Madre mía, filosófico estoy en esta mañana en la que la vida parece ir despertando poco a poco. Quizá como en el coloquio de los caballos cervantinos tendría que decir eso de "es que no como", y por ello me vuelvo metáfisico (y no puedo dejar de recordar ahora la cita latina que dice "primum vivere deinde philosophari", que viene a decir que primero hay que comer y luego teorizar), pese a que no es verdad, pues, puede ser que lo que nos esté ocurriendo es que a fuerza de adaptarnos a todo, a cualquier envase o situación, de tan líquidos como somos nosotros también, se nos ha olvidado lo que Cristo nos dejó dicho en el Evangelio de que "no solo de pan vive el hombre", pues hasta de Dios nos hemos olvidado y, claro, como decía Chesterton, creemos en cualquier elemento insustancial. También nos lo recuerda Dostoyevski, esta vez en "Los hermanos Karamazov", pues si no se cree en Dios, todo vale.
Creo que estas cuestiones no necesitan de una mayor explicación. Por mi parte, el resto de la mañana la dedicaré a seguir con la charleta que inicié hace un rato con Horario, harto interesante, a escribir algún poema, a la lectura, a recordar algún verso de Virgilio, quizá Fernando Pessoa, o de Antonio Machado, en estas soledades urbanas de Castilla, en la que hoy los rigores estivales vendrán en forma de una oleada de calor, como si el sol estuviese decidido a vengarse de todos nosotros. Pensaré en el agua y en los pájaros que me acompañan, me sentiré como el mirlo solitario, como el pájaro que vuela libre y no en bandada, como ocurre en el célebre poema del que fue mi amigo Jacinto Herrero Esteban, y miraré, desde la sombra, un pequeño retazo de calle, entre el seto que rodea la casa, para ver pasar, de vez en cuando, alguna persona que se atreve a salir a caminar pese a las espantosas temperaturas que se anuncian para la jornada.

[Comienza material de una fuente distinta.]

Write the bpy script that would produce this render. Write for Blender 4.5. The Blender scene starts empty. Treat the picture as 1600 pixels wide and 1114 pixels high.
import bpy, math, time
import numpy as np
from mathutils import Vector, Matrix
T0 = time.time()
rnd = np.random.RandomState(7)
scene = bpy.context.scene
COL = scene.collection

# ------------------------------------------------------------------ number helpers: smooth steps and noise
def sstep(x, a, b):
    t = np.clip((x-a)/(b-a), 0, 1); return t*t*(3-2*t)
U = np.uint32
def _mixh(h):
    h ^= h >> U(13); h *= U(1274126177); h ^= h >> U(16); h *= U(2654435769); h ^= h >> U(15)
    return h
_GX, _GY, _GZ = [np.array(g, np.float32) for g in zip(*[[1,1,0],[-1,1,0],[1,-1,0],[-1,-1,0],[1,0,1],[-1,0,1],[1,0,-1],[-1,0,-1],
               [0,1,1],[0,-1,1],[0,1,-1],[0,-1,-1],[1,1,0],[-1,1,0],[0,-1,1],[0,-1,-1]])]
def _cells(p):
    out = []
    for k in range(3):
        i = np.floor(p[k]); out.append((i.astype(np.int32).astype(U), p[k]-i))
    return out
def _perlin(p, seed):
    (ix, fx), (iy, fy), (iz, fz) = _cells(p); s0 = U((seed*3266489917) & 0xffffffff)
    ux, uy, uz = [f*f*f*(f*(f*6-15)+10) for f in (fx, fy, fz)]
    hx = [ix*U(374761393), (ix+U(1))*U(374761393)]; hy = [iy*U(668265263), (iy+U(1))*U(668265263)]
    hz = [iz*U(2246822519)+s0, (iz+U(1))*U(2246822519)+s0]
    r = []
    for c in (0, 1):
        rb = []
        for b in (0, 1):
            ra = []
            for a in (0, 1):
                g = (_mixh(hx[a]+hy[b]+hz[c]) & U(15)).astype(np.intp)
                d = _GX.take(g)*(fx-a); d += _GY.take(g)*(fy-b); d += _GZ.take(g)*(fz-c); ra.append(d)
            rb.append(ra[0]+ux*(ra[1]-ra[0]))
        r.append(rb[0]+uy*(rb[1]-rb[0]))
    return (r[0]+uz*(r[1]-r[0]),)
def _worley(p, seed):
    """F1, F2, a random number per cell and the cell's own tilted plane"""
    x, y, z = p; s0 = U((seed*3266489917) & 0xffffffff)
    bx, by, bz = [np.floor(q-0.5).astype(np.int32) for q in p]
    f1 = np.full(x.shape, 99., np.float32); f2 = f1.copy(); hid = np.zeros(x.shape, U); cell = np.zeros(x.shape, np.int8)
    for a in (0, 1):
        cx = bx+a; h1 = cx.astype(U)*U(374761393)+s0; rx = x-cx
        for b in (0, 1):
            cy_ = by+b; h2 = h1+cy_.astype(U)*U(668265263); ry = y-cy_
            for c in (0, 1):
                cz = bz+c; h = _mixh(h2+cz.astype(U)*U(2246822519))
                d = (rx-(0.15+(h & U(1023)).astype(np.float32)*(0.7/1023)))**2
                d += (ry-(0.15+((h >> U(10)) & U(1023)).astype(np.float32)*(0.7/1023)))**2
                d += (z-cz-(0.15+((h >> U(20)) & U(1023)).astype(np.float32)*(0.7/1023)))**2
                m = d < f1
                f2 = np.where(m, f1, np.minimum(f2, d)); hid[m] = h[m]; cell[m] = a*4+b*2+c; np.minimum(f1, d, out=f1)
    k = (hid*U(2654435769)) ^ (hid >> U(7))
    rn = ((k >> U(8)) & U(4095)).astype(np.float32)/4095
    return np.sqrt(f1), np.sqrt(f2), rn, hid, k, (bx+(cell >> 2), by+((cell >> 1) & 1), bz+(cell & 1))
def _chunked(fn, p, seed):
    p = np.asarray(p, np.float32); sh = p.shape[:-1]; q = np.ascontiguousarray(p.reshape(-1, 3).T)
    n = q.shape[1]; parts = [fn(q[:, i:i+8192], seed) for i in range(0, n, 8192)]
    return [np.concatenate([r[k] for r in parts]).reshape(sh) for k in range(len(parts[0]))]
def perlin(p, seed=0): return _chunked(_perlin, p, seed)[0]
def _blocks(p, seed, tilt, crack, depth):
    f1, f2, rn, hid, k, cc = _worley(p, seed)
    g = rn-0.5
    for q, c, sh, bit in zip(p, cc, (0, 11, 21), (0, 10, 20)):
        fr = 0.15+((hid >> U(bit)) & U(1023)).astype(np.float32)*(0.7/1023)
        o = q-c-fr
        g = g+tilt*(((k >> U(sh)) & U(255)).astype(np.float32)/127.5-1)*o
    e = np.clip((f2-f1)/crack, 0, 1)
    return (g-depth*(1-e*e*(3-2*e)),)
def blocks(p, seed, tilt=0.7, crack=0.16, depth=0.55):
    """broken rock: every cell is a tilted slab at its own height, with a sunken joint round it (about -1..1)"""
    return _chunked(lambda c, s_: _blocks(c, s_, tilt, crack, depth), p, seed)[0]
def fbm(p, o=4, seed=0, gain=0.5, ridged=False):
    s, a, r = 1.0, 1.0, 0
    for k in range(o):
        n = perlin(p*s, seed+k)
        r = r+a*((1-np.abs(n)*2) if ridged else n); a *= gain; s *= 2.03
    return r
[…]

La luz crece y me envuelve y me parece que es más fácil escribir, ir tejiendo versos, como hacía Penélope cuando esperaba la vuelta de Ulises, acaso yo esperando el regreso de Dios y de la poesía al mundo, el regreso no de los hombres huecos con las cabezas de paja, de los que hablaba T.S. Elliot, sino los hombres habitados por dentro, los hombres habitados por el espíritu de su Creador, gozosos de todo cuanto les rodea.